Corneila Bowen, Black Educator Hall Of Fame Member

Every day this month, the Center for Black Educator Development, in partnership with Phillys7thWard.org and Citizen Ed, will highlight a Black Educator Hall of Famer. But, don’t forget, e’ry month is Black History MonthFebruary is just the Blackest.

Today, our featured Black Educator is Cornelia Bowen.

Cornelia Bowen was born in Tuskegee, Alabama on December 31, 1869. The cabin where she was born would become part of the property that became Tuskegee Institute. She attained a bachelor’s degree from Straight College in New Orleans and later, earned a master’s degree from Battle Creek College with a thesis entitled Juvenile Crime Among Negroes in Alabama.

As a child, Bowen was taught by a white woman who knew her mother; teaching her how to read before she began her formal training in the schools in Tuskegee. Bowen then attended the Tuskegee Public School system along with her sisters. Once the school for Blacks students closed down – Zion Hill School – Bowen continued her education at the Tuskegee Institute.

Bowen was taught by Booker T. Washington.

She graduated from Tuskegee Institute in 1885; Bowen was part of the first graduating class. After graduation, she became principal of the campus training school, later known as the Children’s House; resigning because she wanted to pursue “a broader field of usefulness.”

At the suggestion of Booker T. Washington, Bowen went on to lead the Mt. Meigs School in Mt. Meigs, Alabama—a school built on the Tuskegee model for the community. Because many in the community were illiterate, Bowen first organized a Sunday school to teach them scriptures and then went door-to-door meeting the families in the community to establish a rapport and recruit the mothers into meeting to learn about child rearing. According to Bowen:

I began first of all to connect myself with the Sunday-school and taught there every Sunday.

I organized a large class of the older people and encouraged them in every way to attend the Sunday-school every Sunday with the children. None of these mothers or fathers could read or write…

I have kept this class of older people together, and it is one of the most active ones of all. We have studied together many other things aside from the Sunday-school lessons, and it has been necessary to do so, because the people have none of the opportunities provided for those who live in the towns and cities.

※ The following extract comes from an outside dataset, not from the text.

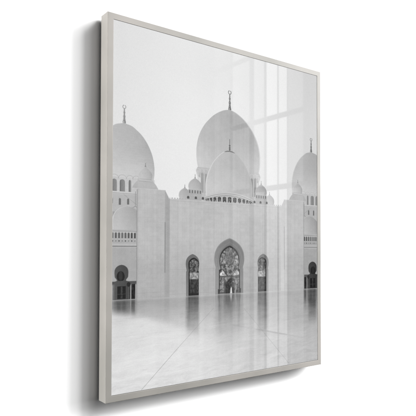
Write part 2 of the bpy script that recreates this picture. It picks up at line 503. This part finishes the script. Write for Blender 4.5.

I was early much encouraged to note that my efforts were appreciated by the people.”

Bowen created a community center, where she taught women and girls cooking, housekeeping and sewing, as well as instilling child-raising skills, grooming, exercise and nutrition. She also taught the men and boys to be better husbands, farmers and the benefits of ownership of their own land.

In addition to educating, Bowen served in various positions within civic and educational organizations including the Afro-American Women’s League, the Alabama State Colored Women’s Federated Clubs and the Alabama Negro Teacher’s Association.

Corneila Bowen, a member of the Black Educator Hall of Fame.